- [CHALLENGE] Identify the lines holding "script" and copy them.

"""

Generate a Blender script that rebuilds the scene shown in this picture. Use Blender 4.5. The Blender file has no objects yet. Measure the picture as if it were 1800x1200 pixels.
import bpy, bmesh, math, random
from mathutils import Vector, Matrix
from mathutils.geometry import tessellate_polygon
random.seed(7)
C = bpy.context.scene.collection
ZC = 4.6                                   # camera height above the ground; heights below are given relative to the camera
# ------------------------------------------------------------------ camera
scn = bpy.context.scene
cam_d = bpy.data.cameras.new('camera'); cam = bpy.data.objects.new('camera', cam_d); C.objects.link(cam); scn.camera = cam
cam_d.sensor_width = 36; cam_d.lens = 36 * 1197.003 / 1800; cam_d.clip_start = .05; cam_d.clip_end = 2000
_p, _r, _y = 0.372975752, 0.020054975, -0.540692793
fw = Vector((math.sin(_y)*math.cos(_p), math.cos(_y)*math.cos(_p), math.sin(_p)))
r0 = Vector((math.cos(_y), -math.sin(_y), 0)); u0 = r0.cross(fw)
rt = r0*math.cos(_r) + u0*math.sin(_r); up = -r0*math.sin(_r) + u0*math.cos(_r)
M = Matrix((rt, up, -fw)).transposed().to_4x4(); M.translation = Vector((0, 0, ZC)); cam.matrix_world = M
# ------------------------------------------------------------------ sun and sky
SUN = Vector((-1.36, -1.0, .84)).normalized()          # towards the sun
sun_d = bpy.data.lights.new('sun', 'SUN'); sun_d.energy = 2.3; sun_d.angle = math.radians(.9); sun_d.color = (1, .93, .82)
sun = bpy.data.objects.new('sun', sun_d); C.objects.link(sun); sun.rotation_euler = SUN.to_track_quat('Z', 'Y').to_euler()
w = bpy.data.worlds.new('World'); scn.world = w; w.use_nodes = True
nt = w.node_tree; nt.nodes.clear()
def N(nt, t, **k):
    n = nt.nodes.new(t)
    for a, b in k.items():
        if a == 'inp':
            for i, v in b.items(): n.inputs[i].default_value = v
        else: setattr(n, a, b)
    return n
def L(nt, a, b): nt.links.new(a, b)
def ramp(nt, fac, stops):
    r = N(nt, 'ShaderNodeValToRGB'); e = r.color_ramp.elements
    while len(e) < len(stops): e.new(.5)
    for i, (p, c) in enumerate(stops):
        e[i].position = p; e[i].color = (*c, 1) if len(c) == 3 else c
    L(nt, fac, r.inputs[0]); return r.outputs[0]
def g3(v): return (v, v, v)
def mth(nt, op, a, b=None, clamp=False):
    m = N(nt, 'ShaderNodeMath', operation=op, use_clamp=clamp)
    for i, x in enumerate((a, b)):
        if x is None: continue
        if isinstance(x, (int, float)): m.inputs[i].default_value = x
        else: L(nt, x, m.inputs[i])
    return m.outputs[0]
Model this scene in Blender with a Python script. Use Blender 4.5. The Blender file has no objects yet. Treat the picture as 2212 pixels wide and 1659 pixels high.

"""

- [EXPECTED ANSWER]
Generate a Blender script that rebuilds the scene shown in this picture. Use Blender 4.5. The Blender file has no objects yet. Measure the picture as if it were 1800x1200 pixels.
Model this scene in Blender with a Python script. Use Blender 4.5. The Blender file has no objects yet. Treat the picture as 2212 pixels wide and 1659 pixels high.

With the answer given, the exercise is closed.